Originally Posted By: hatt
Originally Posted By: JHZR2
I have to chuckle that the carry crowd of all folks, would be against something that would reduce an infinitesimally small risk to something even smaller, given that this really is the premise of carrying a weapon to begin with. Adding a feature that has no practical effect in terms of mass, size, or reliability, which may help prevent a (seemingly) stupid situation turn into a real problem, seems to be a no brainer.
Perhaps a manual safety is a better choice for some. Lots of "perhaps", "should", etc., but nobody is anybody else. I cant foresee every single scenario where a striker fired gun could accidentally go off, and neither can anyone else.
I wouldn't be surprised if this device instills a false sense of security and leads to more NDs. There is no such thing as a no brainer when dealing with complex subjects.
So let me get this straight.
- the trigger is intrinsically safe.
- there is zero way on earth anything could inadvertently cause it to be moved, and anything that did would be absolutely user error.
- an active device, i.e. one that must have proactive user intervention, could cause false senses of security.

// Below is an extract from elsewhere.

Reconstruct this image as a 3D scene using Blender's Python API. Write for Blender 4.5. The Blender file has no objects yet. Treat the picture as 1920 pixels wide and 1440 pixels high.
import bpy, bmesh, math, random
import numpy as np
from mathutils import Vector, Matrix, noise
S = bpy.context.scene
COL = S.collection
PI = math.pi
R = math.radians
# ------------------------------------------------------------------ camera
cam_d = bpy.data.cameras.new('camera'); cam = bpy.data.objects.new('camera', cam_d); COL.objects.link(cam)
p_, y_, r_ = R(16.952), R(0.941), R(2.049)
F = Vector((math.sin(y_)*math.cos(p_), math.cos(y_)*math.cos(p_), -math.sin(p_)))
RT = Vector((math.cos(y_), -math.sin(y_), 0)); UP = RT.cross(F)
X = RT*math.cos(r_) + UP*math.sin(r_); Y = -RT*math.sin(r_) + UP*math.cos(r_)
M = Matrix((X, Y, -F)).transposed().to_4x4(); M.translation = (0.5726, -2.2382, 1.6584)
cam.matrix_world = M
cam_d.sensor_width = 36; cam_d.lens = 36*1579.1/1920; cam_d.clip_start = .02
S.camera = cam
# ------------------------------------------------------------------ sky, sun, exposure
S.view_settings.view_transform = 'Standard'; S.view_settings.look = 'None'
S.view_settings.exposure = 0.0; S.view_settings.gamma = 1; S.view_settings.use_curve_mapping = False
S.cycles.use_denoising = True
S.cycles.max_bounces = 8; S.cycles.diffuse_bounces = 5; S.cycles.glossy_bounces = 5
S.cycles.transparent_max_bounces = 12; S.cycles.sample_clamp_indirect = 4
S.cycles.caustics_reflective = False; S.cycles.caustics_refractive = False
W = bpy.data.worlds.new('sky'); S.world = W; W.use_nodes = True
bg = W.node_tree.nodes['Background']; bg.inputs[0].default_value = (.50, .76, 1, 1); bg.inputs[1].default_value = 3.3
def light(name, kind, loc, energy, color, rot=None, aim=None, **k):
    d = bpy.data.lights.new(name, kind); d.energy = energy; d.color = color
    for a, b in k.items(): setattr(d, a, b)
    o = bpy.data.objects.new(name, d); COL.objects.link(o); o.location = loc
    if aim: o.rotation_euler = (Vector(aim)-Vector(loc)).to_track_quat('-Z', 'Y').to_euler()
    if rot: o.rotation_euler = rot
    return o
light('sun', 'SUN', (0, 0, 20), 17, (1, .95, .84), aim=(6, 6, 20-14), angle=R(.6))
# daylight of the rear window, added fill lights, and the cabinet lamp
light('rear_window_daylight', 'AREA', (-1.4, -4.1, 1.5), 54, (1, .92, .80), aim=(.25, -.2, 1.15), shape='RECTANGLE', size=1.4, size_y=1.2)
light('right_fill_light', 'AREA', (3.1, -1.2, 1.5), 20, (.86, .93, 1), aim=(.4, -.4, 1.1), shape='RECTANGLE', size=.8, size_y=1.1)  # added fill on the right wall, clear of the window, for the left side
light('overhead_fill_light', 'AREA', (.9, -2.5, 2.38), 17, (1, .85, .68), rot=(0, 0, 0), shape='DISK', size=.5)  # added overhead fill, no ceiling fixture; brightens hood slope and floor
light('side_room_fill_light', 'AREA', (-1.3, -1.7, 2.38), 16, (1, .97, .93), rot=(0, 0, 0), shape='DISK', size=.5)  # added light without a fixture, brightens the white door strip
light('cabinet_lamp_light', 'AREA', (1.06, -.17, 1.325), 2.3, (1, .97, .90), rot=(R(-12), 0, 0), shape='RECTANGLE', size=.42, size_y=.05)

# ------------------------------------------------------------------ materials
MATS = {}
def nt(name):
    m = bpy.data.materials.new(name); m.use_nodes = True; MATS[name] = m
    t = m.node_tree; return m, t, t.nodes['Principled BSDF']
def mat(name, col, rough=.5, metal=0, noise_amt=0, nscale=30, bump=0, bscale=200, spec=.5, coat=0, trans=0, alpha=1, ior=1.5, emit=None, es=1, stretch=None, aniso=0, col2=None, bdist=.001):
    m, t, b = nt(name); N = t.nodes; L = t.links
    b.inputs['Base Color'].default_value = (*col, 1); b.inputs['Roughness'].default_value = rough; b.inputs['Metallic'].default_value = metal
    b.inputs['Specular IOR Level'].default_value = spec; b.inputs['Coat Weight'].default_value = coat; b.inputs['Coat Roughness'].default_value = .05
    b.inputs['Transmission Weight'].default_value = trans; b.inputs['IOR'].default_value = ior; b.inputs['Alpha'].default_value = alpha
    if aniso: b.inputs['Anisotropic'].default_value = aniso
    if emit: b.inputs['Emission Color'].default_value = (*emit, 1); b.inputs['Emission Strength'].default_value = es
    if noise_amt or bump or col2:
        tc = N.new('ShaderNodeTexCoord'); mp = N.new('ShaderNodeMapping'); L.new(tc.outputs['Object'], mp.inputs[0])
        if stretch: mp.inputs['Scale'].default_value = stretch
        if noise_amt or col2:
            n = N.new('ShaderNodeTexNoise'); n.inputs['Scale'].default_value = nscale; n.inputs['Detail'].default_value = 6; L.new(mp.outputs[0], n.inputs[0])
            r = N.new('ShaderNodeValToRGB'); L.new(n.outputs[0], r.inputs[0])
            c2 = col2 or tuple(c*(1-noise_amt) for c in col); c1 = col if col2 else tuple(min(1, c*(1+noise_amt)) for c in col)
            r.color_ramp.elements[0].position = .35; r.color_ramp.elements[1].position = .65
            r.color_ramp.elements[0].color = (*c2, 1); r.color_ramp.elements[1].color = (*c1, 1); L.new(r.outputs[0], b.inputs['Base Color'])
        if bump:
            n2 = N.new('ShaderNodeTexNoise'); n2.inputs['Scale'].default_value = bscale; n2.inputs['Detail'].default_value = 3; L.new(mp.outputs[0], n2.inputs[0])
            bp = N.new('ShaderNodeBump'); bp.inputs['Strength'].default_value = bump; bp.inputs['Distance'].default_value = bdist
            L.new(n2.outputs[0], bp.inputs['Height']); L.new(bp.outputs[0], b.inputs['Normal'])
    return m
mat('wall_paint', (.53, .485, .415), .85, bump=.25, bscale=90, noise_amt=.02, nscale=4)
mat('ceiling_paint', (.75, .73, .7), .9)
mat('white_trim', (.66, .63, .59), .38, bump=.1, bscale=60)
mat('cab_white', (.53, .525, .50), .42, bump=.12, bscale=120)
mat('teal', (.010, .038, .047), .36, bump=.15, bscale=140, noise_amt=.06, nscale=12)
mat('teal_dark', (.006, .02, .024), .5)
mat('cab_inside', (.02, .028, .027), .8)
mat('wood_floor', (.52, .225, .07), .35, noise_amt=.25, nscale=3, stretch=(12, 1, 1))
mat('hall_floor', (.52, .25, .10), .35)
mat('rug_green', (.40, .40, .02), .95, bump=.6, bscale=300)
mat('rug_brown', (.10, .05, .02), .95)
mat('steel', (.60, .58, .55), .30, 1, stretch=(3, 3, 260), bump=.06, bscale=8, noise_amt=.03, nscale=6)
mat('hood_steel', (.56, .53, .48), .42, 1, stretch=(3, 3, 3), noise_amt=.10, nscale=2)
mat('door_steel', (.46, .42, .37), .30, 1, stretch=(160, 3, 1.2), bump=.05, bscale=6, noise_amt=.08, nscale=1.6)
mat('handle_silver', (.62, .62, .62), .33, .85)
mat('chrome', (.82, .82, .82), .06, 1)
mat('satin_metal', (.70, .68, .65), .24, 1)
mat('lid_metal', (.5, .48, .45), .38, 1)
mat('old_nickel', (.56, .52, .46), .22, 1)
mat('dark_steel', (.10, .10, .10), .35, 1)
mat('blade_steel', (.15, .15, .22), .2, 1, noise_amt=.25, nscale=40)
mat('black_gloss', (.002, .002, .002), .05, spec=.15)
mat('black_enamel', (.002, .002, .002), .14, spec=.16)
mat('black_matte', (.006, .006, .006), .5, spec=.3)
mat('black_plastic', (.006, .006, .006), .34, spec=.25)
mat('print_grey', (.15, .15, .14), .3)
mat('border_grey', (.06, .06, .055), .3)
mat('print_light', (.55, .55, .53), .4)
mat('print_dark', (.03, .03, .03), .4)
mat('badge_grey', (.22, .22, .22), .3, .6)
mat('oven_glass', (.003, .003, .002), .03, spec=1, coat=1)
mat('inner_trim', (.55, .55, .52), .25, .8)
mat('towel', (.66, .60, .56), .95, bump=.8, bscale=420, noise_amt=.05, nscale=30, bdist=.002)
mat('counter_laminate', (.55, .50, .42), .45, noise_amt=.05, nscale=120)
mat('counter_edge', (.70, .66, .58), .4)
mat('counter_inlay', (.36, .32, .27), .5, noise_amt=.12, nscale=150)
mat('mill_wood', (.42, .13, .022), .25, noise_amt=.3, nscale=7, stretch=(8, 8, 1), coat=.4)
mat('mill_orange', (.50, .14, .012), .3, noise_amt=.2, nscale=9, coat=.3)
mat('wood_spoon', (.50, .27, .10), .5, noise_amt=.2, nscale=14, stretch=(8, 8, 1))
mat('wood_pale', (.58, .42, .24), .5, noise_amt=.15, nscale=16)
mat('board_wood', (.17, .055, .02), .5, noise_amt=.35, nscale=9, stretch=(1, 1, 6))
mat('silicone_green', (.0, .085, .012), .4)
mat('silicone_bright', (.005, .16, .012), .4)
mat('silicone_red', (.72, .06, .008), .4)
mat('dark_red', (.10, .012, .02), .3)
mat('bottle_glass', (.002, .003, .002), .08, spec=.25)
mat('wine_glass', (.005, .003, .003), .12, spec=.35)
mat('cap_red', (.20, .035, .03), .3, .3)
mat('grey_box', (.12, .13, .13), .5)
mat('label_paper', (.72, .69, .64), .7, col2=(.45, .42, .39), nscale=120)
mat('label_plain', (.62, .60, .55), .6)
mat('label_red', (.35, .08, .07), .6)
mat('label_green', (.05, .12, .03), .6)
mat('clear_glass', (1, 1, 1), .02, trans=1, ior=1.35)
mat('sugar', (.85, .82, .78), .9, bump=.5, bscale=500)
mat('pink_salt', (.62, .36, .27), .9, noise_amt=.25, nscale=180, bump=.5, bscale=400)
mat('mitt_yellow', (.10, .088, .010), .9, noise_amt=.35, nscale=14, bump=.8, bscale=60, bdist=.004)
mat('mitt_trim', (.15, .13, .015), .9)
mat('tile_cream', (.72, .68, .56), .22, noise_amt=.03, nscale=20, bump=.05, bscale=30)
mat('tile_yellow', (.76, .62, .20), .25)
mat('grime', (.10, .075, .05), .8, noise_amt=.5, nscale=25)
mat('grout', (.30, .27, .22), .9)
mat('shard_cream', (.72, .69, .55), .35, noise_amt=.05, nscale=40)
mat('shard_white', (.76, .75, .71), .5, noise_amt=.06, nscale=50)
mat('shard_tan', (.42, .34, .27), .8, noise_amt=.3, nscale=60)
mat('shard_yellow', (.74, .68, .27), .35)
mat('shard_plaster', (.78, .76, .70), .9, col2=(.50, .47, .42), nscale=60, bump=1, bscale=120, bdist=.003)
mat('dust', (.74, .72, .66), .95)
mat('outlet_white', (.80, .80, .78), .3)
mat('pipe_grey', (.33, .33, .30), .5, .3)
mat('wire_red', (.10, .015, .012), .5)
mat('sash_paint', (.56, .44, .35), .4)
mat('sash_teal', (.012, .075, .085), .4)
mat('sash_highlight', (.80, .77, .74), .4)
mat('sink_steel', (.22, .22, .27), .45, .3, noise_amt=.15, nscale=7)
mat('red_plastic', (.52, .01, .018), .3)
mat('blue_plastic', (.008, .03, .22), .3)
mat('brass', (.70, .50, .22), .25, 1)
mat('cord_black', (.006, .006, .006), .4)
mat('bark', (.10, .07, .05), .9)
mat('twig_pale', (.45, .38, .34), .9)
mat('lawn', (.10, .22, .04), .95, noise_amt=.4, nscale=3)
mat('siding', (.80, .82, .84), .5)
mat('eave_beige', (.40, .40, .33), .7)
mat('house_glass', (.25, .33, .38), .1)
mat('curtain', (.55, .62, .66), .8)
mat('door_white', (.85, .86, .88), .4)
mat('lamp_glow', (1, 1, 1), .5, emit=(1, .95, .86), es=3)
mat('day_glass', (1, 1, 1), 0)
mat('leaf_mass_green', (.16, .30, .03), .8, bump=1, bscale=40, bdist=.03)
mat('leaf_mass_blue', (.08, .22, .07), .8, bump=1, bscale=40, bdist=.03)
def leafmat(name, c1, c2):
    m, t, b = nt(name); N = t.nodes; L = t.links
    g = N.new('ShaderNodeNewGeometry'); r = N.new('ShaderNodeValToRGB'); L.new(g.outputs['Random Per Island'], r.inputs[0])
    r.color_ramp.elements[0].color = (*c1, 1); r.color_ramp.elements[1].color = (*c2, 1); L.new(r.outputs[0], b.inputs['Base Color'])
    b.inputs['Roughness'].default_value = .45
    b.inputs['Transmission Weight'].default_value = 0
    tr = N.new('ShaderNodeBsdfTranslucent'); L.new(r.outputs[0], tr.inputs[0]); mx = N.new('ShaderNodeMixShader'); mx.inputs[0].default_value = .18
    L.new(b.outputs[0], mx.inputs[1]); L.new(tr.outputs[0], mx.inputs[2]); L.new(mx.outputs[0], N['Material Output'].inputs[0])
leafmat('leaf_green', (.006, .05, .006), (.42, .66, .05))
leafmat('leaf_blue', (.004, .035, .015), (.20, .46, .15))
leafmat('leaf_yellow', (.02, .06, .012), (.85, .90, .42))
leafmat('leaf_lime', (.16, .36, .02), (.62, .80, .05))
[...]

- said active device, if left unpressed, would allow the gun to operate as designed
- pressed, the button allows a proactive user to obstruct the trigger, effectively a second, temporarily actuated safety, which works with opposite logic as the trigger (ie press to safe vs press (pull) to unsafe).
So the only false sense of security is if it is pressed, but not pressed hard enough, and FOD allows the trigger to be pulled. Yet in this case, the gun was operating in its standard design, as the FOD allowed the safety to unsafe and the striker to fire.
So there is by design no false sense of security. Just another level of failure steps required to induce a negative event. If it goes off the gun is merely operating by design.